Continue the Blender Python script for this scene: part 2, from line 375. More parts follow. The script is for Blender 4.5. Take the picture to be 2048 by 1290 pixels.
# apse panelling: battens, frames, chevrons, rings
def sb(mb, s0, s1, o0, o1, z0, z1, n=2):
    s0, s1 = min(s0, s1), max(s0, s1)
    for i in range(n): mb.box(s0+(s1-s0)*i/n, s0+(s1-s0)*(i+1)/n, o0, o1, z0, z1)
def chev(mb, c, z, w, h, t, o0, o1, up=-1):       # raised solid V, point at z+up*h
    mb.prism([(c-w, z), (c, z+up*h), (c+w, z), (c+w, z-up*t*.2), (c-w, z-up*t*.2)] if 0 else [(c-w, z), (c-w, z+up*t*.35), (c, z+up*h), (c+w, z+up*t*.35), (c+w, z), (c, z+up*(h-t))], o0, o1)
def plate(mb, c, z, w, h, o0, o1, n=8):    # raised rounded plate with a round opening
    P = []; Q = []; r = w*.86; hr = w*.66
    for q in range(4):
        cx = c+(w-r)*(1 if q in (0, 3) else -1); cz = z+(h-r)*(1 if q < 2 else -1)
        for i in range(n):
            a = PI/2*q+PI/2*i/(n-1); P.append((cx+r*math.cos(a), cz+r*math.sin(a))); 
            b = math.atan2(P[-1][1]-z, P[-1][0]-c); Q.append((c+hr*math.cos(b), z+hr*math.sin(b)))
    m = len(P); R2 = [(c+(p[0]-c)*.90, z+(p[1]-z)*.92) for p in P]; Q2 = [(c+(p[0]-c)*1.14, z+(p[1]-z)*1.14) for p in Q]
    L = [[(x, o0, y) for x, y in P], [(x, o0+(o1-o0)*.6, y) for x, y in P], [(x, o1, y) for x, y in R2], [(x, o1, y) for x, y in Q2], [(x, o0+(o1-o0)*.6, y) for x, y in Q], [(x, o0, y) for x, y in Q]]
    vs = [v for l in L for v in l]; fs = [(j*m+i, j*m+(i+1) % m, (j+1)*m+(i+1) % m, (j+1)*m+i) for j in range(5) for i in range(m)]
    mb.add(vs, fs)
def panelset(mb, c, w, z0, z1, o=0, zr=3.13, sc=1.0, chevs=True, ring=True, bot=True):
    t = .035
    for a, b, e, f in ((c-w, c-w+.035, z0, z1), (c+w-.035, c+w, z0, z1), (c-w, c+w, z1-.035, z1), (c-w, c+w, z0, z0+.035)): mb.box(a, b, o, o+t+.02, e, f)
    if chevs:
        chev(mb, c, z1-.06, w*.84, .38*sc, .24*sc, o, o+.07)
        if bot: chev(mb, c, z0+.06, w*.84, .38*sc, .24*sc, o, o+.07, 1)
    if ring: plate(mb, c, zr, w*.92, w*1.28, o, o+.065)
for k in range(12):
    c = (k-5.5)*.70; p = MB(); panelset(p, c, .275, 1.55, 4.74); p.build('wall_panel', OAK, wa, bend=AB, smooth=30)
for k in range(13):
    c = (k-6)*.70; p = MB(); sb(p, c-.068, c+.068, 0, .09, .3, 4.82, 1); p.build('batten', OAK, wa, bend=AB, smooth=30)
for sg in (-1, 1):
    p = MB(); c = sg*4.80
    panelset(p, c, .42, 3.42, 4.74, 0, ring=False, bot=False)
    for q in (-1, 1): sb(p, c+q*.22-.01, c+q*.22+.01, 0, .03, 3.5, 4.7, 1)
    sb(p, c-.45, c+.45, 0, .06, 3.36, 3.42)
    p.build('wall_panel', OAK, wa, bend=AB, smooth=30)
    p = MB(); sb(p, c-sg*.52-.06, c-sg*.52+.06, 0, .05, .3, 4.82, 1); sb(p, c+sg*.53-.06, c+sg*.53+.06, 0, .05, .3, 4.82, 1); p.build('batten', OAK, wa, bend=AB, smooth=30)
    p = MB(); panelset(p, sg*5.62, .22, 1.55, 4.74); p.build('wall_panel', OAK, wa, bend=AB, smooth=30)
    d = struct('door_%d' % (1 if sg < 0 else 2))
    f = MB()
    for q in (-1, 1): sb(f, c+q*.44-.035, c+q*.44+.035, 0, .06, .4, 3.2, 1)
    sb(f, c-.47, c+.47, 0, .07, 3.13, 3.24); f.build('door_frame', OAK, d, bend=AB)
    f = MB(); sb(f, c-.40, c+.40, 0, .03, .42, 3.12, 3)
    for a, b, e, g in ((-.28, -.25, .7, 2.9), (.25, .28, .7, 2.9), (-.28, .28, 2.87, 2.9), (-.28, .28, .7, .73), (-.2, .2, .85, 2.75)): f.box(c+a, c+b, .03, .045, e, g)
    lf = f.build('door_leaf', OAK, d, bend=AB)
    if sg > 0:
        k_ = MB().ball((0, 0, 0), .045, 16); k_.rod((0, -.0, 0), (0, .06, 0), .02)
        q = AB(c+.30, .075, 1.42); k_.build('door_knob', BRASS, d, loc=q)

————

### Aim of the exercise:
Type the whole listing again, unaltered.

### Exercise response:
Continue the Blender Python script for this scene: part 2, from line 375. More parts follow. The script is for Blender 4.5. Take the picture to be 2048 by 1290 pixels.
# apse panelling: battens, frames, chevrons, rings
def sb(mb, s0, s1, o0, o1, z0, z1, n=2):
    s0, s1 = min(s0, s1), max(s0, s1)
    for i in range(n): mb.box(s0+(s1-s0)*i/n, s0+(s1-s0)*(i+1)/n, o0, o1, z0, z1)
def chev(mb, c, z, w, h, t, o0, o1, up=-1):       # raised solid V, point at z+up*h
    mb.prism([(c-w, z), (c, z+up*h), (c+w, z), (c+w, z-up*t*.2), (c-w, z-up*t*.2)] if 0 else [(c-w, z), (c-w, z+up*t*.35), (c, z+up*h), (c+w, z+up*t*.35), (c+w, z), (c, z+up*(h-t))], o0, o1)
def plate(mb, c, z, w, h, o0, o1, n=8):    # raised rounded plate with a round opening
    P = []; Q = []; r = w*.86; hr = w*.66
    for q in range(4):
        cx = c+(w-r)*(1 if q in (0, 3) else -1); cz = z+(h-r)*(1 if q < 2 else -1)
        for i in range(n):
            a = PI/2*q+PI/2*i/(n-1); P.append((cx+r*math.cos(a), cz+r*math.sin(a))); 
            b = math.atan2(P[-1][1]-z, P[-1][0]-c); Q.append((c+hr*math.cos(b), z+hr*math.sin(b)))
    m = len(P); R2 = [(c+(p[0]-c)*.90, z+(p[1]-z)*.92) for p in P]; Q2 = [(c+(p[0]-c)*1.14, z+(p[1]-z)*1.14) for p in Q]
    L = [[(x, o0, y) for x, y in P], [(x, o0+(o1-o0)*.6, y) for x, y in P], [(x, o1, y) for x, y in R2], [(x, o1, y) for x, y in Q2], [(x, o0+(o1-o0)*.6, y) for x, y in Q], [(x, o0, y) for x, y in Q]]
    vs = [v for l in L for v in l]; fs = [(j*m+i, j*m+(i+1) % m, (j+1)*m+(i+1) % m, (j+1)*m+i) for j in range(5) for i in range(m)]
    mb.add(vs, fs)
def panelset(mb, c, w, z0, z1, o=0, zr=3.13, sc=1.0, chevs=True, ring=True, bot=True):
    t = .035
    for a, b, e, f in ((c-w, c-w+.035, z0, z1), (c+w-.035, c+w, z0, z1), (c-w, c+w, z1-.035, z1), (c-w, c+w, z0, z0+.035)): mb.box(a, b, o, o+t+.02, e, f)
    if chevs:
        chev(mb, c, z1-.06, w*.84, .38*sc, .24*sc, o, o+.07)
        if bot: chev(mb, c, z0+.06, w*.84, .38*sc, .24*sc, o, o+.07, 1)
    if ring: plate(mb, c, zr, w*.92, w*1.28, o, o+.065)
for k in range(12):
    c = (k-5.5)*.70; p = MB(); panelset(p, c, .275, 1.55, 4.74); p.build('wall_panel', OAK, wa, bend=AB, smooth=30)
for k in range(13):
    c = (k-6)*.70; p = MB(); sb(p, c-.068, c+.068, 0, .09, .3, 4.82, 1); p.build('batten', OAK, wa, bend=AB, smooth=30)
for sg in (-1, 1):
    p = MB(); c = sg*4.80
    panelset(p, c, .42, 3.42, 4.74, 0, ring=False, bot=False)
    for q in (-1, 1): sb(p, c+q*.22-.01, c+q*.22+.01, 0, .03, 3.5, 4.7, 1)
    sb(p, c-.45, c+.45, 0, .06, 3.36, 3.42)
    p.build('wall_panel', OAK, wa, bend=AB, smooth=30)
    p = MB(); sb(p, c-sg*.52-.06, c-sg*.52+.06, 0, .05, .3, 4.82, 1); sb(p, c+sg*.53-.06, c+sg*.53+.06, 0, .05, .3, 4.82, 1); p.build('batten', OAK, wa, bend=AB, smooth=30)
    p = MB(); panelset(p, sg*5.62, .22, 1.55, 4.74); p.build('wall_panel', OAK, wa, bend=AB, smooth=30)
    d = struct('door_%d' % (1 if sg < 0 else 2))
    f = MB()
    for q in (-1, 1): sb(f, c+q*.44-.035, c+q*.44+.035, 0, .06, .4, 3.2, 1)
    sb(f, c-.47, c+.47, 0, .07, 3.13, 3.24); f.build('door_frame', OAK, d, bend=AB)
    f = MB(); sb(f, c-.40, c+.40, 0, .03, .42, 3.12, 3)
    for a, b, e, g in ((-.28, -.25, .7, 2.9), (.25, .28, .7, 2.9), (-.28, .28, 2.87, 2.9), (-.28, .28, .7, .73), (-.2, .2, .85, 2.75)): f.box(c+a, c+b, .03, .045, e, g)
    lf = f.build('door_leaf', OAK, d, bend=AB)
    if sg > 0:
        k_ = MB().ball((0, 0, 0), .045, 16); k_.rod((0, -.0, 0), (0, .06, 0), .02)
        q = AB(c+.30, .075, 1.42); k_.build('door_knob', BRASS, d, loc=q)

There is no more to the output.